Friday, September 21, 2007

Language Barrier



So I haven’t had a chance to take a class in Turkish yet, although I am looking forward to starting soon. For now I fiddle around with Rosetta Stone, pick up phrases here and there - survival Turkish - and try out new words on my housekeeper and the building guards. That usually gets me a smile.

It’s just that Turkish is just so vastly different from the other languages that I’ve studied. It will be my fourth - not counting English or the bit of Russian I took in high school - and I just have to wrap my head around the concept and dive in. Nouns have no gender (Bonus!), there is no definite article (which can make you sound like Tarzan), you pronounce every letter (hard to remember after French), the verb always comes last (can you IMAGINE being a simultaneous interpreter, and having to wait until the end for the verb?) and Turkish grammar has very few exceptions.

Actually Turkish used to be written in Arabic script, but as part of Mustafa Kemal Ataturk’s cultural reforms in 1928, the script was replaced by the Latin alphabet, and at the same time, many Persian and Arabic loanwords were removed and replaced by French words or new words derived from Turkic roots. (Some people consider this one of the greatest cultural tragedies, to remove a people from their linguistic roots, although I think they are well-meaning foreigners and not necessarily the Turks themselves. I have no comment on that whatsoever, only to say that if he hadn’t, there wouldn’t be a prayer that I’d be functionally literate by the time I left Turkey.) Anyway, every once in a while I can understand a Turkish word because it sounds exactly like the French equivalent, even if they are spelled very differently. I was also amused to find that the Turkish word for lion is Aslan. Yes, Mr. Lewis did visit the Ottoman Empire during his lifetime. There’s a tidbit for your next cocktail party.

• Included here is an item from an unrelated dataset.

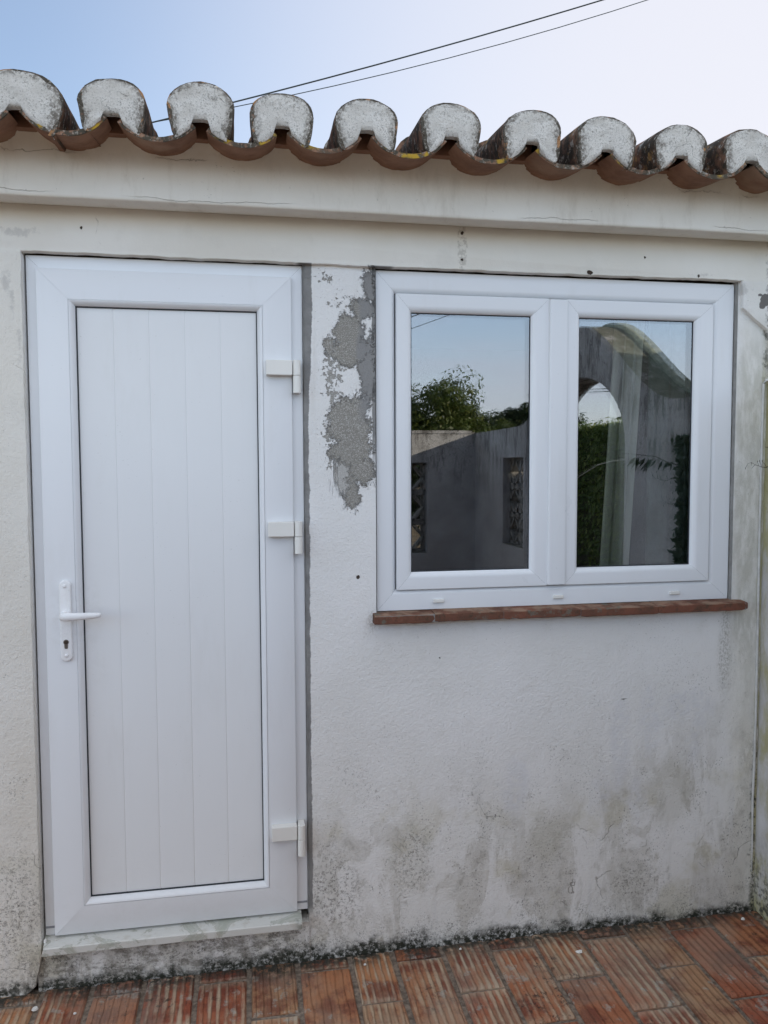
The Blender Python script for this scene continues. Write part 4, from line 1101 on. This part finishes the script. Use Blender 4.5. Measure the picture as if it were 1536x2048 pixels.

I guess what intimidates me a bit is that Turkish is an agglutinative language (like Finnish and Japanese, two language noted for their ease of mastery by Anglophones. NOT.), which linguistically means that you keep adding suffixes to express possession, negation, tense and potential, etc, but in real terms means that you can get endless words that make German compound nouns look short. Thus the phrase “You will be able to come” is a single word, gelebileceksin. Gel (to come) ebil (to be able to) ecek (will) and sin (you). In fact, supposedly (ah, supposedly - what one can get away with on a blog, no fact checking needed) the Guinness Book of World Records lists the world’s longest word as the Turkish word,

Çekoslovakyalılaştırabilemediklerimizlerdenmissiniz,

which loosely translates as “Maybe you are one of those who we were not able to Czechoslovakianize” That’s an extraordinarily useful phrase that this struggling native English speaker plans to use at her earliest opportunity.
The longest word in the Turkish Language Foundation’s dictionary (official regulator of the Turkish language) is elektroansefalografi (electroencephalography) and if you apply the maximum number of suffixes, you get:
Elektroansefalografililestiremeyebileceklerimizdenmissiniz,
or “Apparently you may be amongst the ones that we will not be able to make have an electroencephalography.” I am going to commit that one to memory just in case I become a Turkish doctor.

And to THINK that I complained about high school Russian…

But unfortunately for my linguistic education and cultural sensitivity, the Turks make it easy to slide by on survival Turkish. Not because many of them speak English - some do of course - but because they are so NICE. They will go out of their way to help you, especially if you attempt even a word or two of Turkish, and even if you don’t. They smile and encourage, offer you their few words of English, serve you tea, and then everyone is old friends, and we all laugh, even if no one understands each other.

What a concept – patience with foreigners. Oh Toto, we are not in France anymore.